During that time, specialist volunteers rendered what Trouvelot characterized as extraordinary service, but their private businesses suffered from their having to invest time and resources into instructing the project’s workers and providing for insurance.
In November 1938, Achille Carlier resurfaced in the debate to close and relocate the airfield near the cathedral, launching what he called a “national p
etition for the suppression of the Chartres aviation camp that threatens death to the cathedral.” He appeared in a radio interview to press his petition and campaign. The senate debated the matter, but the motion to adopt was defeated.

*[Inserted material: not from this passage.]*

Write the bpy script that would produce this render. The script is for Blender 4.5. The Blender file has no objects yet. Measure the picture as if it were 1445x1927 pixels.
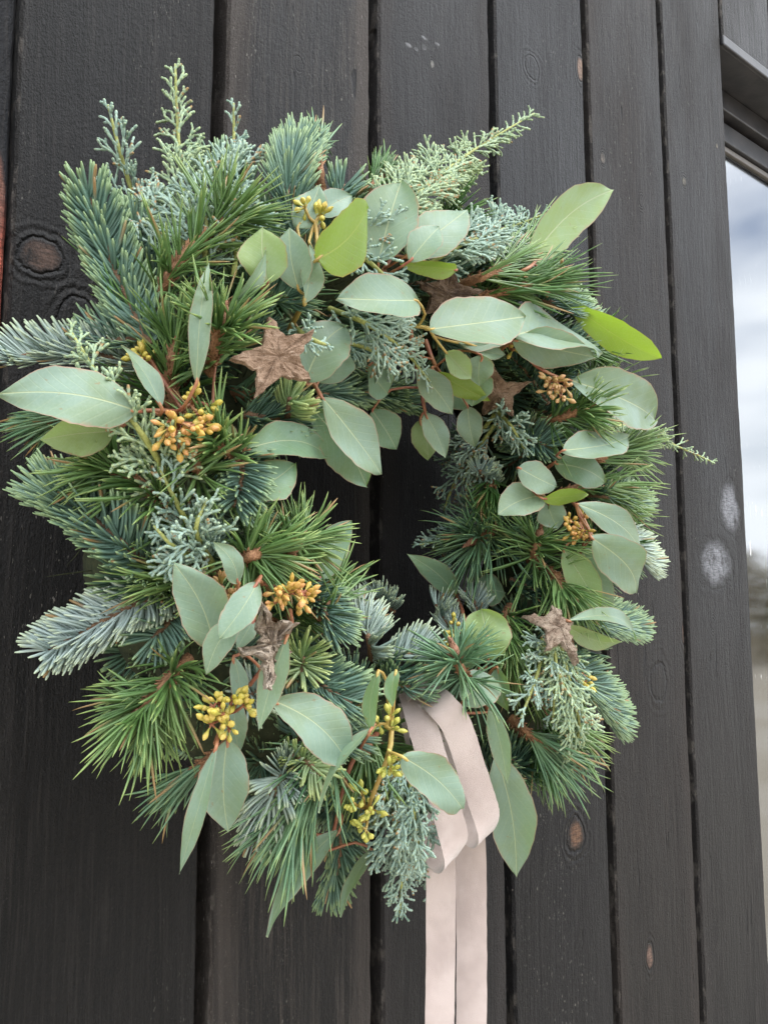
import bpy, math, random
import numpy as np
from mathutils import Vector, noise as mnoise

random.seed(7)
rng = np.random.default_rng(7)
scene = bpy.context.scene
col = scene.collection
rad = math.radians

# ------------------------------------------------------------------ camera
CAM = np.array([0.0, -0.53, 1.5])
YAW, PITCH, ROLL, FPX = rad(40.18), rad(6.86), rad(-0.265), 1699.0
IW, IH = 1445.0, 1927.0
FWD = np.array([math.sin(YAW) * math.cos(PITCH), math.cos(YAW) * math.cos(PITCH), math.sin(PITCH)])
_r = np.array([math.cos(YAW), -math.sin(YAW), 0.0]); _u = np.cross(_r, FWD)
RIGHT = _r * math.cos(ROLL) + _u * math.sin(ROLL)
UPV = -_r * math.sin(ROLL) + _u * math.cos(ROLL)
cd = bpy.data.cameras.new('camera'); cam = bpy.data.objects.new('camera', cd); col.objects.link(cam)
cd.sensor_fit = 'VERTICAL'; cd.sensor_height = 36.0; cd.sensor_width = 27.0
cd.lens = 36.0 * FPX / IH; cd.clip_start = 0.02; cd.clip_end = 500
from mathutils import Matrix
m = Matrix.Identity(4)
for i in range(3):
    m[i][0] = RIGHT[i]; m[i][1] = UPV[i]; m[i][2] = -FWD[i]; m[i][3] = CAM[i]
cam.matrix_world = m
scene.camera = cam

# ------------------------------------------------------------------ sky, sun, exposure
SUN_EL, SUN_AZ = 58.0, 155.0          # azimuth measured clockwise from +Y (the wall) : behind the photographer, to the right
world = bpy.data.worlds.new('World'); scene.world = world; world.use_nodes = True
nt = world.node_tree; nt.nodes.clear()
wo = nt.nodes.new('ShaderNodeOutputWorld'); bg = nt.nodes.new('ShaderNodeBackground')
sky = nt.nodes.new('ShaderNodeTexSky'); sky.sky_type = 'NISHITA'; sky.sun_disc = False
sky.sun_elevation = rad(SUN_EL); sky.sun_rotation = rad(SUN_AZ); sky.dust_density = 2.0; sky.air_density = 1.0
tc = nt.nodes.new('ShaderNodeTexCoord'); mp = nt.nodes.new('ShaderNodeMapping'); mp.inputs['Scale'].default_value = (2.2, 2.2, 5.0)
cn = nt.nodes.new('ShaderNodeTexNoise'); cn.inputs['Scale'].default_value = 1.3; cn.inputs['Detail'].default_value = 6; cn.inputs['Roughness'].default_value = .55
cr = nt.nodes.new('ShaderNodeValToRGB'); cr.color_ramp.elements[0].position = .27; cr.color_ramp.elements[1].position = .52
cm = nt.nodes.new('ShaderNodeMix'); cm.data_type = 'RGBA'; cm.inputs[7].default_value = (12.2, 12.7, 13.4, 1)
L = nt.links.new
L(tc.outputs['Generated'], mp.inputs['Vector']); L(mp.outputs[0], cn.inputs['Vector']); L(cn.outputs['Fac'], cr.inputs[0])
L(cr.outputs[0], cm.inputs[0]); L(sky.outputs[0], cm.inputs[6]); L(cm.outputs[2], bg.inputs[0]); L(bg.outputs[0], wo.inputs[0])
bg.inputs[1].default_value = 0.13
sd = bpy.data.lights.new('sun', 'SUN'); sun = bpy.data.objects.new('sun', sd); col.objects.link(sun)
sd.energy = 1.1; sd.angle = rad(35); sd.color = (1.0, .97, .92)
sdir = Vector((math.sin(rad(SUN_AZ)) * math.cos(rad(SUN_EL)), math.cos(rad(SUN_AZ)) * math.cos(rad(SUN_EL)), math.sin(rad(SUN_EL))))
sun.rotation_euler = sdir.to_track_quat('Z', 'Y').to_euler()
sun.location = sdir * 5
vs = scene.view_settings
vs.view_transform = 'Standard'; vs.look = 'None'; vs.gamma = 1.0; vs.use_curve_mapping = False; vs.exposure = 1.14

# ------------------------------------------------------------------ placing helpers
def ray(px, py):
    d = FPX * FWD + (px - IW / 2) * RIGHT - (py - IH / 2) * UPV
    return d / d[1]
def P(px, py, depth=0.0):                 # point of the place seen at (px, py), that far out from the boards
    return CAM + ray(px, py) * (0.53 - depth)
WC = np.array([0.405, 0.0, 1.5 + 0.080]); WR, Wr, WD = 0.165, 0.080, 0.055
def S(px, py, off=0.0):                   # point on the wreath's rounded front (ring of radius WR, thickness Wr)
    d = 0.09
    for _ in range(12):
        q = P(px, py, d)
        rho = math.hypot(q[0] - WC[0], q[2] - WC[2])
        h = WD + math.sqrt(max(0.0002, Wr ** 2 - (rho - WR) ** 2))
        d = .5 * d + .5 * h
    return P(px, py, d + off)
def fwd(p): return float((p - CAM) @ FWD)
def mm(px, p): return px * fwd(p) / FPX   # length in metres of px pixels at p
def nrm(v):
    v = np.asarray(v, float); n = np.linalg.norm(v, axis=-1, keepdims=True); return v / np.maximum(n, 1e-9)

# ------------------------------------------------------------------ objects
def link(name, mesh, mat=None, parent=None):
    o = bpy.data.objects.new(name, mesh); col.objects.link(o)
    if mat is not None: mesh.materials.append(mat)
    if parent is not None: o.parent = parent
    return o
def empty(name, loc=(0, 0, 0)):
    o = bpy.data.objects.new(name, None); col.objects.link(o); o.location = loc; o.empty_display_size = .05; return o
def tag(o, label=None, cat=None, group=None, kind=None):
    if label: o['label'] = label
    if cat: o['category'] = cat
    if group: o['group'] = group
    if kind: o['kind'] = kind
    return o
class Acc:
    """collects geometry; att = (along, random, across) for the materials"""
    def __init__(s): s.v = []; s.a = []; s.f4 = []; s.f3 = []; s.n = 0
    def add(s, v, a, f4=None, f3=None):
        v = np.asarray(v, float).reshape(-1, 3); s.v.append(v); s.a.append(np.asarray(a, float).reshape(-1, 3))
        if f4 is not None and len(f4): s.f4.append(np.asarray(f4, int) + s.n)
        if f3 is not None and len(f3): s.f3.append(np.asarray(f3, int) + s.n)
        s.n += len(v)
    def mesh(s, name, smooth=True, origin=None):
        me = bpy.data.meshes.new(name)
        v = np.concatenate(s.v); a = np.concatenate(s.a)
        if origin is not None: v = v - np.asarray(origin)
        f4 = np.concatenate(s.f4) if s.f4 else np.zeros((0, 4), int)
        f3 = np.concatenate(s.f3) if s.f3 else np.zeros((0, 3), int)
        me.vertices.add(len(v)); me.vertices.foreach_set('co', v.ravel())
        nl = f4.size + f3.size
        me.loops.add(nl); me.loops.foreach_set('vertex_index', np.concatenate([f4.ravel(), f3.ravel()]).astype(np.int32))
        me.polygons.add(len(f4) + len(f3))
        st = np.concatenate([np.arange(len(f4)) * 4, f4.size + np.arange(len(f3)) * 3]).astype(np.int32)
        me.polygons.foreach_set('loop_start', st)
        me.polygons.foreach_set('use_smooth', np.full(len(f4) + len(f3), smooth))
        at = me.attributes.new('att', 'FLOAT_VECTOR', 'POINT'); at.data.foreach_set('vector', a.ravel())
        me.update(calc_edges=True); me.validate()
        return me

TS = np.array([0, .12, .35, .65, .88, 1.0])
def blades(acc, B, D, Nn, Ln, W, T, bend, prof, ts=TS, a1=None):
    """many curved tapering needles: base B, direction D, flat side normal Nn, bend vector"""
    B = np.asarray(B, float); n = len(B)
    if n == 0: return
    D = nrm(D); Nn = np.asarray(Nn, float); Nn = nrm(Nn - (Nn * D).sum(1, keepdims=True) * D)
    Sd = np.cross(D, Nn)
    k = len(ts); t = np.asarray(ts)[None, :, None]
    Ln = np.broadcast_to(Ln, (n,))[:, None, None]; W = np.broadcast_to(W, (n,))[:, None, None]; T = np.broadcast_to(T, (n,))[:, None, None]
    c = B[:, None] + D[:, None] * Ln * t + np.asarray(bend)[:, None] * Ln * t * t
    p = np.asarray(prof)[None, :, None]
    V = np.stack([c + Sd[:, None] * W * p, c + Nn[:, None] * T * p, c - Sd[:, None] * W * p, c - Nn[:, None] * T * p], 2)  # n,k,4,3
    rnd = (rng.random(n) if a1 is None else a1)
    A = np.zeros((n, k, 4, 3)); A[..., 0] = np.asarray(ts)[None, :, None]; A[..., 1] = rnd[:, None, None]; A[:, :, 1, 2] = 1
    f = []
    for i in range(k - 1):
        for j in range(4):
            j2 = (j + 1) % 4; f.append((i * 4 + j, i * 4 + j2, (i + 1) * 4 + j2, (i + 1) * 4 + j))
    f.append(((k - 1) * 4, (k - 1) * 4 + 1, (k - 1) * 4 + 2, (k - 1) * 4 + 3))
    f = np.array(f)
    F = (f[None] + (np.arange(n) * k * 4)[:, None, None]).reshape(-1, 4)
    acc.add(V.reshape(-1, 3), A.reshape(-1, 3), F)
def frame(d, up=(0, 0, 1)):
    d = nrm(d); u = np.asarray(up, float); u = u - (u @ d) * d
    if np.linalg.norm(u) < 1e-4: u = np.array([1., 0, 0]) - d[0] * d
    u = nrm(u); return d, u, np.cross(d, u)
def tube(acc, pts, radii, sides=7, rnd=0.5, bump=0.0, cap=True):
    pts = np.asarray(pts, float); k = len(pts); radii = np.broadcast_to(radii, (k,))
    tg = nrm(np.gradient(pts, axis=0)); V = []; A = []
    u = frame(tg[0])[1]
    for i in range(k):
        u = nrm(u - (u @ tg[i]) * tg[i]); w = np.cross(tg[i], u)
        for j in range(sides):
            a = 2 * math.pi * j / sides; r = radii[i] * (1 + bump * (random.random() - .5))
            V.append(pts[i] + (u * math.cos(a) + w * math.sin(a)) * r); A.append((i / (k - 1), rnd, j / sides))
    f = [(i * sides + j, i * sides + (j + 1) % sides, (i + 1) * sides + (j + 1) % sides, (i + 1) * sides + j) for i in range(k - 1) for j in range(sides)]
    n0 = len(V); f3 = []
    if cap:
        V.append(pts[-1] + tg[-1] * radii[-1] * .5); A.append((1, rnd, 0))
        f3 = [((k - 1) * sides + j, (k - 1) * sides + (j + 1) % sides, n0) for j in range(sides)]
    acc.add(V, A, f, f3)
def curve(pts, n=12):
    """smooth (Catmull-Rom) polyline through pts"""
    pts = [np.asarray(p, float) for p in pts]
    if len(pts) == 2: return np.array([pts[0] + (pts[1] - pts[0]) * t for t in np.linspace(0, 1, n)])
    p = [2 * pts[0] - pts[1]] + pts + [2 * pts[-1] - pts[-2]]; out = []
    seg = len(pts) - 1; per = max(2, n // seg)
    for i in range(seg):
        a, b, c, d = p[i:i + 4]
        for t in np.linspace(0, 1, per, endpoint=False):
            out.append(.5 * (2 * b + (c - a) * t + (2 * a - 5 * b + 4 * c - d) * t * t + (3 * b - a - 3 * c + d) * t ** 3))
    out.append(pts[-1]); return np.array(out)
def sample(pts, s):
    """positions and tangents at fractions s of a polyline"""
    pts = np.asarray(pts); seg = np.linalg.norm(np.diff(pts, axis=0), axis=1); cs = np.r_[0, np.cumsum(seg)]; Lt = cs[-1]
    x = np.asarray(s) * Lt; pos = np.stack([np.interp(x, cs, pts[:, i]) for i in range(3)], 1)
    e = 1e-3 * Lt; tg = np.stack([np.interp(x + e, cs, pts[:, i]) - np.interp(x - e, cs, pts[:, i]) for i in range(3)], 1)
    return pos, nrm(tg), Lt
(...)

In late January 1939, a new player had entered the picture—Jean Moulin, another World War I veteran, who had been appointed prefect of Eure-et-Loire, based at Chartres, early in 1939. He was a staunchly republican lawyer from Béziers near the southern French coast southwest of Montpellier, and he would become a renowned member of the French Resistance, unifying its many factions at de Gaulle’s direction during World War II. Before coming to Chartres, Moulin had served in a series of positions in the prefectures of a number of the French administrative departments and in France’s Air Ministry during the early 1930s, where he had been active in efforts to send planes and pilots to assist the Spanish republicans during the Spanish Civil War.
Five months later, the annual religious pilgrimage to Chartres honoring the Virgin Mary had to hold Mass outdoors, next to the cathedral, for the first time in centuries.
In late August, after three years of planning, the Directorate of Museums launched the national operation to evacuate artworks from museums.
But still they refrained from ordering removal of the stained-glass windows from Chartres.